Il est impossible de dire combien en tout ce chemin nous endurâmes de faim, de soif, de froid et de lassitude : car ils ne nous donnaient à manger que sur le soir ; le matin ils ne donnaient que peu à boire avec un peu de millet. Le soir ils nous donnaient de la viande, à savoir quelque épaule de mouton avec les côtes, et du potage par petite mesure ; et le boire en proportion. Quand nous avions du potage de chair, nous étions bien traités, et ce boire-là me semblait très doux, très agréable et fort nourrissant.

Les vendredis je jeûnais jusqu’à la nuit sans rien avaler, et j’étais contraint de manger en tristesse et douleur des chairs à demi cuites, et quelquefois presque crues, parce que le bois manquait pour faire du feu, lorsque nous nous arrêtions à la campagne et que nous descendions de nuit, d’autant que nous ne pouvions pas bien ramasser les fientes des chevaux et des bœufs, et que difficilement nous trouvions d’autres matières propres à faire du feu, sinon par hasard quelques épines de-ci ou de-là.
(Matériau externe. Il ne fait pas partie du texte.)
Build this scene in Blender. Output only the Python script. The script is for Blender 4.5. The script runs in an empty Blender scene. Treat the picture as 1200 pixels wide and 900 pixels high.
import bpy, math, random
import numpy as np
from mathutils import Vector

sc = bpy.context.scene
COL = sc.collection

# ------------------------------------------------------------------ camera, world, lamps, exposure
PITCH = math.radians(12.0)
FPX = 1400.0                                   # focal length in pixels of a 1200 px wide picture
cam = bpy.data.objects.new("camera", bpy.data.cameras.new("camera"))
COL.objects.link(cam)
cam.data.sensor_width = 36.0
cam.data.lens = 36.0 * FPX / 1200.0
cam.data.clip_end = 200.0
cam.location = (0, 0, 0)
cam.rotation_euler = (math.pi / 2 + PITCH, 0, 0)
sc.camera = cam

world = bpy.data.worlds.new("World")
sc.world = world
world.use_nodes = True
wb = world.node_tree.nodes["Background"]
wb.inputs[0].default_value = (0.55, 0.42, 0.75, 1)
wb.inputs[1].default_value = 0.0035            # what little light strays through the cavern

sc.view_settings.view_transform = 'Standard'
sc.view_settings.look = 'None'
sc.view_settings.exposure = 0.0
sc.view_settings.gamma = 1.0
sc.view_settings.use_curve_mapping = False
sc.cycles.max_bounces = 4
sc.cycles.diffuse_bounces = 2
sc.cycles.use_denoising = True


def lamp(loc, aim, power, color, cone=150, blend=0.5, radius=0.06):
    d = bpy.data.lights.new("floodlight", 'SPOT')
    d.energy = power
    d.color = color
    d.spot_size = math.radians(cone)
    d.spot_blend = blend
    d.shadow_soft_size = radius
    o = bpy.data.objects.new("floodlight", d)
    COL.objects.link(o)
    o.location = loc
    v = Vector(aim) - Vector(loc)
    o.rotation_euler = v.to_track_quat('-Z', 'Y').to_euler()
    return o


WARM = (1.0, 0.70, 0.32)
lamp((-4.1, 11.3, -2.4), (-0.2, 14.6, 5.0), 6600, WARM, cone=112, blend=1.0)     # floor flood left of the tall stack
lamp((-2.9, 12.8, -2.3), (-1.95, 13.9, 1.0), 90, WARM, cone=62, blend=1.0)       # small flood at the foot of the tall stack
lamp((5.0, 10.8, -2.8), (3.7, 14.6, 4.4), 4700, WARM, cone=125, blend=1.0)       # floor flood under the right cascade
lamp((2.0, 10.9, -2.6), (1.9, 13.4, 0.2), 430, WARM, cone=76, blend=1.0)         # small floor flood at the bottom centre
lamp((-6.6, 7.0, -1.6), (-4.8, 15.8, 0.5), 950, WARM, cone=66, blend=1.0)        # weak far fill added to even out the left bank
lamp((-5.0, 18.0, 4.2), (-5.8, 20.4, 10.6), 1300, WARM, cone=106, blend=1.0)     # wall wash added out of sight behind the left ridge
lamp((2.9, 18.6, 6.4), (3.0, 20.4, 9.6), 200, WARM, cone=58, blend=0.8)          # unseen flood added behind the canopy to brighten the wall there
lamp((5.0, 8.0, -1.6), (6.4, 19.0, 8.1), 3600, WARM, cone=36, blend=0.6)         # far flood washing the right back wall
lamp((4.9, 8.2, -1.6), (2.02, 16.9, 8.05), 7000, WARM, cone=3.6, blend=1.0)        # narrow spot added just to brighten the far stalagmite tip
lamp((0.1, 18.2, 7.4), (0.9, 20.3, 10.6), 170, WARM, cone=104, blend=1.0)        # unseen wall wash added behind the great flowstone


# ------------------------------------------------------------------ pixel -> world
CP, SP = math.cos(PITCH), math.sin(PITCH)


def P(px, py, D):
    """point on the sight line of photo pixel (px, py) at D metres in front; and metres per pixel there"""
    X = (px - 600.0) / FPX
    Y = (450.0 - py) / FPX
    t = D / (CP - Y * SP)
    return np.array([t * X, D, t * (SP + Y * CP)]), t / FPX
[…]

Il se trouve aussi quelquefois du bois le long des rivières, mais il est fort rare. Au commencement notre conducteur nous méprisait tous et se fâchait de mener de si chétives et misérables personnes. Mais après qu’il nous eut un peu mieux connus, il nous ramenait par les cours et logements des plus riches Moals, qui nous obligeaient de prier Dieu pour eux.

Touchant ce Cingis dont j’ai déjà parlé, et qui fut leur premier khan ou roi, il faut savoir qu’il eut quatre fils, desquels sont sortis plusieurs princes et chefs, qui tous ont aujourd’hui de grandes cours, et tous les jours étendent de plus en plus leurs habitations dans cette vaste solitude, qui est comme une grande mer.